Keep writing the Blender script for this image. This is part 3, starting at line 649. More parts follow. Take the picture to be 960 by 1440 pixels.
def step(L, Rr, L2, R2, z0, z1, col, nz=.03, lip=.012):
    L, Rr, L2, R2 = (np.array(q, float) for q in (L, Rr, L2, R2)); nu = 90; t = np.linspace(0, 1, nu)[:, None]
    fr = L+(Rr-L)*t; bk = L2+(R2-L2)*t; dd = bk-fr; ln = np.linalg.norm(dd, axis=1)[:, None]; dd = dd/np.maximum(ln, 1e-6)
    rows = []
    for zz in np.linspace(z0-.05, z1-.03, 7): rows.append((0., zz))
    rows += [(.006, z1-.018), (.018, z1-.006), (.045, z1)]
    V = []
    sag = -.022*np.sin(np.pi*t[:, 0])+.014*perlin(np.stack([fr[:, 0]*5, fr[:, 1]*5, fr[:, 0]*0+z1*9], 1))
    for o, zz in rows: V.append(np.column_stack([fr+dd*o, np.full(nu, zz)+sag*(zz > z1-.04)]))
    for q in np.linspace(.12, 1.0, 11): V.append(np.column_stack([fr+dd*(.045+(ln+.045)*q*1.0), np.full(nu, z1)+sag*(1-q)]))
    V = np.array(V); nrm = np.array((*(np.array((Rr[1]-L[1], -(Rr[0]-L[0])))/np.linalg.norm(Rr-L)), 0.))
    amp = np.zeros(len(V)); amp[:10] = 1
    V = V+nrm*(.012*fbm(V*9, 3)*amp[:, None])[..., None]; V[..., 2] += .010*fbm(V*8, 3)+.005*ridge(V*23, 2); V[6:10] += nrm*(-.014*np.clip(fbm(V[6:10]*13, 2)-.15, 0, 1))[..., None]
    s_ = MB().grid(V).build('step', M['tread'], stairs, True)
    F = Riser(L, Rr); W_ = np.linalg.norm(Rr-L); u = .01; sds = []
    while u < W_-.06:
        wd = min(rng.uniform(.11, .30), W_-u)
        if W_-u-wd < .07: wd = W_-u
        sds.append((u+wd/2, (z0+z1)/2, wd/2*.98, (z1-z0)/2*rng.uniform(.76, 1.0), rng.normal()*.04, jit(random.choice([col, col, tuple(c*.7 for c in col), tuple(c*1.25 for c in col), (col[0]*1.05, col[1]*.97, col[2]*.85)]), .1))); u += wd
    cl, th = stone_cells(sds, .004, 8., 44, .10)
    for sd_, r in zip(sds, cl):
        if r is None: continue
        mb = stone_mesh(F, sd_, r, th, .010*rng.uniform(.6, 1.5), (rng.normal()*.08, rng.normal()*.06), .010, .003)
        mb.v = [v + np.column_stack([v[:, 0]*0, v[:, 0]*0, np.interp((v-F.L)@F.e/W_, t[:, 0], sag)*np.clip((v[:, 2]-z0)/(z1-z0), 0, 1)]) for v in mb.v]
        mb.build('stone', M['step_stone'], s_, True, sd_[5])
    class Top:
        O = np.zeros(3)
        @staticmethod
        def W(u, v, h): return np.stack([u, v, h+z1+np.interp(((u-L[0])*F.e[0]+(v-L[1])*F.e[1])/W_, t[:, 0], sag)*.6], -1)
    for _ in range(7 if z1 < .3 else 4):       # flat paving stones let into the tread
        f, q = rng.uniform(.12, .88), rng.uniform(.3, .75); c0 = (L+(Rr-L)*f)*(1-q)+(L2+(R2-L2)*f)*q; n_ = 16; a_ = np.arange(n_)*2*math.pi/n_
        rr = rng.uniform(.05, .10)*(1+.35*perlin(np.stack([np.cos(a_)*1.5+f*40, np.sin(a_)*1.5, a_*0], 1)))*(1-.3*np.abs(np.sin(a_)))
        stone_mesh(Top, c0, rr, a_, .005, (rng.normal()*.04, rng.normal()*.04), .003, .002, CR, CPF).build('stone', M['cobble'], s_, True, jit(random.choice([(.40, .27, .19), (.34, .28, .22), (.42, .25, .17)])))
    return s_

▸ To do
Using the listing above, reproduce each line without omission.

▸ Answer to this problem
Keep writing the Blender script for this image. This is part 3, starting at line 649. More parts follow. Take the picture to be 960 by 1440 pixels.
def step(L, Rr, L2, R2, z0, z1, col, nz=.03, lip=.012):
    L, Rr, L2, R2 = (np.array(q, float) for q in (L, Rr, L2, R2)); nu = 90; t = np.linspace(0, 1, nu)[:, None]
    fr = L+(Rr-L)*t; bk = L2+(R2-L2)*t; dd = bk-fr; ln = np.linalg.norm(dd, axis=1)[:, None]; dd = dd/np.maximum(ln, 1e-6)
    rows = []
    for zz in np.linspace(z0-.05, z1-.03, 7): rows.append((0., zz))
    rows += [(.006, z1-.018), (.018, z1-.006), (.045, z1)]
    V = []
    sag = -.022*np.sin(np.pi*t[:, 0])+.014*perlin(np.stack([fr[:, 0]*5, fr[:, 1]*5, fr[:, 0]*0+z1*9], 1))
    for o, zz in rows: V.append(np.column_stack([fr+dd*o, np.full(nu, zz)+sag*(zz > z1-.04)]))
    for q in np.linspace(.12, 1.0, 11): V.append(np.column_stack([fr+dd*(.045+(ln+.045)*q*1.0), np.full(nu, z1)+sag*(1-q)]))
    V = np.array(V); nrm = np.array((*(np.array((Rr[1]-L[1], -(Rr[0]-L[0])))/np.linalg.norm(Rr-L)), 0.))
    amp = np.zeros(len(V)); amp[:10] = 1
    V = V+nrm*(.012*fbm(V*9, 3)*amp[:, None])[..., None]; V[..., 2] += .010*fbm(V*8, 3)+.005*ridge(V*23, 2); V[6:10] += nrm*(-.014*np.clip(fbm(V[6:10]*13, 2)-.15, 0, 1))[..., None]
    s_ = MB().grid(V).build('step', M['tread'], stairs, True)
    F = Riser(L, Rr); W_ = np.linalg.norm(Rr-L); u = .01; sds = []
    while u < W_-.06:
        wd = min(rng.uniform(.11, .30), W_-u)
        if W_-u-wd < .07: wd = W_-u
        sds.append((u+wd/2, (z0+z1)/2, wd/2*.98, (z1-z0)/2*rng.uniform(.76, 1.0), rng.normal()*.04, jit(random.choice([col, col, tuple(c*.7 for c in col), tuple(c*1.25 for c in col), (col[0]*1.05, col[1]*.97, col[2]*.85)]), .1))); u += wd
    cl, th = stone_cells(sds, .004, 8., 44, .10)
    for sd_, r in zip(sds, cl):
        if r is None: continue
        mb = stone_mesh(F, sd_, r, th, .010*rng.uniform(.6, 1.5), (rng.normal()*.08, rng.normal()*.06), .010, .003)
        mb.v = [v + np.column_stack([v[:, 0]*0, v[:, 0]*0, np.interp((v-F.L)@F.e/W_, t[:, 0], sag)*np.clip((v[:, 2]-z0)/(z1-z0), 0, 1)]) for v in mb.v]
        mb.build('stone', M['step_stone'], s_, True, sd_[5])
    class Top:
        O = np.zeros(3)
        @staticmethod
        def W(u, v, h): return np.stack([u, v, h+z1+np.interp(((u-L[0])*F.e[0]+(v-L[1])*F.e[1])/W_, t[:, 0], sag)*.6], -1)
    for _ in range(7 if z1 < .3 else 4):       # flat paving stones let into the tread
        f, q = rng.uniform(.12, .88), rng.uniform(.3, .75); c0 = (L+(Rr-L)*f)*(1-q)+(L2+(R2-L2)*f)*q; n_ = 16; a_ = np.arange(n_)*2*math.pi/n_
        rr = rng.uniform(.05, .10)*(1+.35*perlin(np.stack([np.cos(a_)*1.5+f*40, np.sin(a_)*1.5, a_*0], 1)))*(1-.3*np.abs(np.sin(a_)))
        stone_mesh(Top, c0, rr, a_, .005, (rng.normal()*.04, rng.normal()*.04), .003, .002, CR, CPF).build('stone', M['cobble'], s_, True, jit(random.choice([(.40, .27, .19), (.34, .28, .22), (.42, .25, .17)])))
    return s_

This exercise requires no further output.